[Scribus] font lint tool

avox avox
Tue Sep 4 16:12:37 CEST 2007

Gregory Pittman wrote:
> Craig Ringer wrote:
>> gww at silcom.com wrote:
>>> At the Libre Graphics Meeting in Montreal I was asked by someone from
>>> Scribus
>>> (and I can't recall who any longer) to write a tool for checking that a
>>> font was
>>> valid (didn't have any intersecting contours, had points at the extrema,
>>> etc.)
>>> I have now written this tool, called fontlint.
>>> It is part of the current release of fontforge.
>>> http://fontforge.sf.net/
>> Out of >2000 fonts I've run this on, including the full Adobe OTF
>> collection, the MS TT core fonts, some scary old clipart CD fonts, and
>> the Vera series, I've found exactly 16 faces that pass (all from the
>> Adobe OTF collection).
>> I realise that, like any `lint'-like tool, it'll identify all sorts of
>> issues that are routinely worked around in practice or are merely
>> warnings, but I'm still surprised by the the number of flat out fails.
>> Is it possible that these fonts are all really that bad?

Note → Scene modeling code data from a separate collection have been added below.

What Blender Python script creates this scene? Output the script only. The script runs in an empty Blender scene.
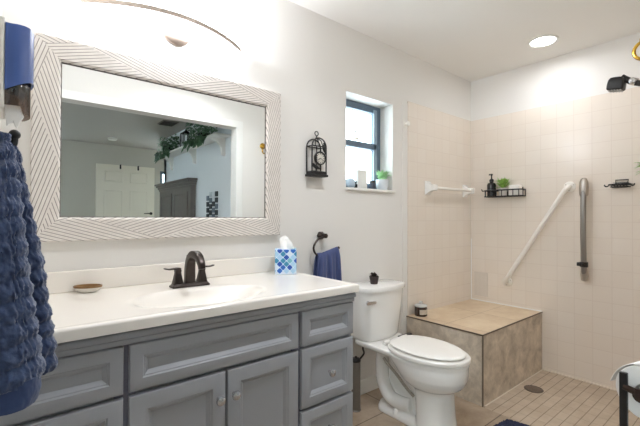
import bpy, bmesh, math, random
from math import pi, sin, cos, radians
from mathutils import Vector, Matrix, noise

random.seed(7)
S = bpy.context.scene
C = S.collection

# ------------------------------------------------------------------ camera
cd = bpy.data.cameras.new('camera')
cam = bpy.data.objects.new('camera', cd)
C.objects.link(cam)
YAW, PITCH, ROLL = radians(50.6336), radians(0.6645), radians(0.2365)
fw = Vector((cos(YAW) * cos(PITCH), sin(YAW) * cos(PITCH), sin(PITCH)))
rt = Vector((sin(YAW), -cos(YAW), 0))
up = rt.cross(fw)
r2 = rt * cos(ROLL) + up * sin(ROLL)
u2 = up * cos(ROLL) - rt * sin(ROLL)
M = Matrix((r2, u2, -fw)).transposed().to_4x4()
M.translation = Vector((0, -1.7857, 1.1877))
cam.matrix_world = M
cd.sensor_width = 36
cd.lens = 375.71 * 36 / 640
cd.clip_start = 0.01
S.camera = cam

# ------------------------------------------------------------------ world, light, exposure
S.view_settings.view_transform = 'Standard'
S.view_settings.look = 'None'
S.view_settings.gamma = 1
S.view_settings.use_curve_mapping = False
S.view_settings.exposure = 0.12
try:
    S.cycles.use_denoising = True
    S.cycles.max_bounces = 14
    S.cycles.diffuse_bounces = 8
    S.cycles.sample_clamp_indirect = 6
except Exception:
    pass
w = bpy.data.worlds.new('daylight')
S.world = w
w.use_nodes = True
wb = w.node_tree.nodes['Background']
wb.inputs[0].default_value = (0.80, 0.92, 1.0, 1)
wb.inputs[1].default_value = 8.0

BULB_W = 8.8          # each bulb over the vanity
GLASS_E = 4.2         # frosted vanity glass
DOWN_W = 3.0          # recessed lamp over the shower
FILL_W = 8.6         # added fill lamp in front of the vanity, out of view
WARM = (0.85, 0.905, 1.0)


# ------------------------------------------------------------------ materials
def srgb(r, g, b):
    f = lambda c: (c / 255 / 12.92) if c / 255 <= 0.04045 else ((c / 255 + 0.055) / 1.055) ** 2.4
    return (f(r), f(g), f(b), 1)


class NT:
    def __init__(self, name):
        self.m = bpy.data.materials.new(name)
        self.m.use_nodes = True
        self.t = self.m.node_tree
        self.b = self.t.nodes['Principled BSDF']

    def n(self, kind, **kw):
        nd = self.t.nodes.new('ShaderNode' + kind)
        for k, v in kw.items():
            setattr(nd, k, v)
        return nd

    def l(self, a, b):
        self.t.links.new(a, b)

    def math(self, op, a, b=None, c=None):
        nd = self.n('Math', operation=op)
        for i, x in enumerate((a, b, c)):
            if x is None:
                continue
            if isinstance(x, (int, float)):
                nd.inputs[i].default_value = x
            else:
                self.l(x, nd.inputs[i])
        return nd.outputs[0]

    def mix(self, f, a, b):
        nd = self.n('Mix', data_type='RGBA')
        for i, x in ((0, f), (6, a), (7, b)):
            if isinstance(x, (tuple, int, float)):
                nd.inputs[i].default_value = x
            else:
                self.l(x, nd.inputs[i])
        return nd.outputs[2]

    def coord(self, kind='Object'):
        return self.n('TexCoord').outputs[kind]

    def bump(self, h, strength=0.2, dist=0.002):
        nd = self.n('Bump')
        nd.inputs['Strength'].default_value = strength
        nd.inputs['Distance'].default_value = dist
        self.l(h, nd.inputs['Height'])
        self.l(nd.outputs[0], self.b.inputs['Normal'])


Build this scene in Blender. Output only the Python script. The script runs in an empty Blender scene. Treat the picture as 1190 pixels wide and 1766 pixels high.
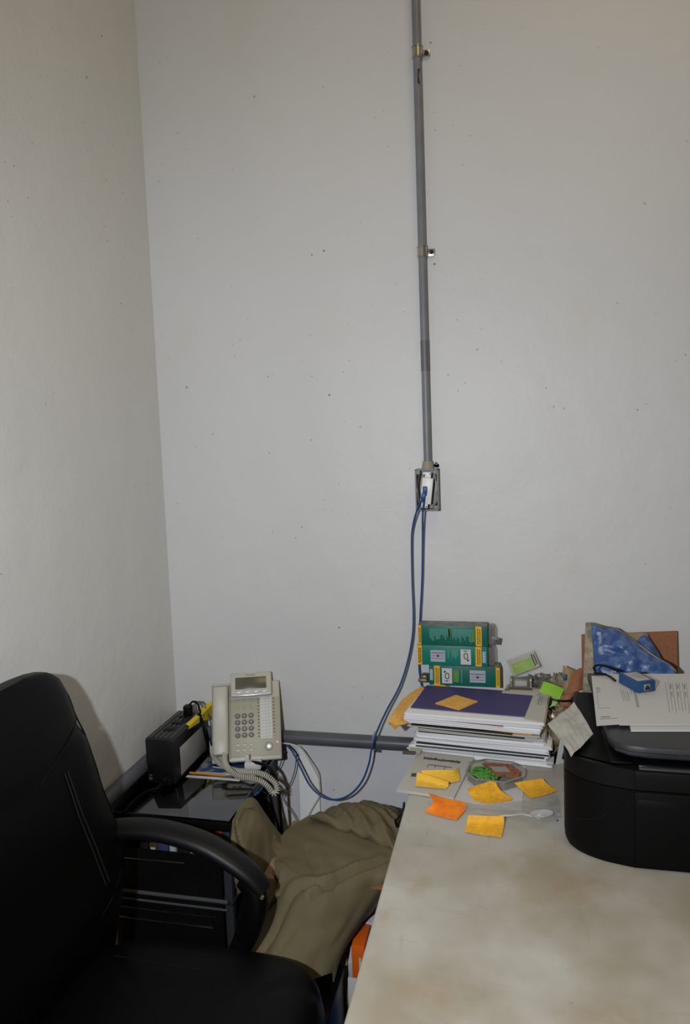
import bpy, bmesh, math, random
from mathutils import Vector, Matrix, noise
random.seed(7)
sc = bpy.context.scene
COL = sc.collection
V = Vector
# ---------------------------------------------------------------- camera
F_PX = 1250.0; PX, PY = 594.0, 864.0; FW, FH = 1190, 1766
zc = -V((503, -13600, -F_PX)).normalized()
yc = V((288, 126, -F_PX)).normalized(); yc = (yc - zc * yc.dot(zc)).normalized()
xc = yc.cross(zc)
ROT = Matrix((xc, yc, zc))
CAM = V((1.072, -2.095, 1.62))
cd = bpy.data.cameras.new('camera'); cam = bpy.data.objects.new('camera', cd); COL.objects.link(cam)
cam.matrix_world = Matrix.Translation(CAM) @ ROT.to_4x4()
cd.sensor_fit = 'VERTICAL'; cd.sensor_height = 36; cd.lens = 36 * F_PX / FH
cd.shift_x = (FW / 2 - PX) / FH; cd.shift_y = -(FH / 2 - PY) / FH
cd.clip_start = 0.02
sc.camera = cam
# ---------------------------------------------------------------- light
sc.view_settings.view_transform = 'Standard'; sc.view_settings.look = 'None'
sc.view_settings.exposure = 0.0; sc.view_settings.gamma = 1
w = bpy.data.worlds.new('world'); sc.world = w; w.use_nodes = True
w.node_tree.nodes['Background'].inputs[0].default_value = (1.0, .86, .66, 1)
w.node_tree.nodes['Background'].inputs[1].default_value = 0.035
def lamp(name, kind, loc, energy, color, size=.1, aim=None):
    l = bpy.data.lights.new(name, kind); l.energy = energy; l.color = color
    o = bpy.data.objects.new(name, l); COL.objects.link(o); o.location = loc
    if kind == 'AREA': l.size = size
    else: l.shadow_soft_size = size
    if aim is not None: o.rotation_euler = (V(aim) - V(loc)).to_track_quat('-Z', 'Y').to_euler()
    return o
FLASH = CAM + ROT @ V((-.30, .03, -.02))
fl = lamp('camera_flash', 'SPOT', FLASH, 90, (.925, .955, 1.0), .022, (.86, 0, 1.22))
fl.data.spot_size = math.radians(140); fl.data.spot_blend = 1.0
lamp('ceiling_lamp', 'AREA', (1.9, -1.6, 4.2), 17, (1.0, .77, .43), 1.2, (1.4, -.6, 0))
sc.cycles.caustics_reflective = False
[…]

Are there any
>> quality collections it'll pass?
>> Maybe the man page (and I'm impressed that there is one) needs to note
>> that fails are extremely common in widely used sets of commercial fonts.
> Do you know on a practical level what things like 'Self Intersecting 
> Glyph' and 'Wrong Direction' mean? Would these be visible? Do they 
> affect exporting to PDF?

That means you should be very careful when you use these fonts on older (and
maybe newer) RIPs.

For example, if you draw an '8' with a pencil you get a self intersecting
outline where one loop has the wrong direction. 
Depending on what algorithm you use to fill the '8' (that's of course just a
simple example, a real glyph for an '8' looks different), you might get two
solid loops (that's if the algorithm is robust), just one solid loop, or one
solid loop and half the page filled black.
Or your RIP segfaults. It might also depend on how your '8' is oriented on
the paper, ie. if you use portrait or landscape (meaning the single page
proof sheets in portrait might look fine but the impositioned pages in
landscape mode break).

Not a chance you want to take when you give your job to a service bureau.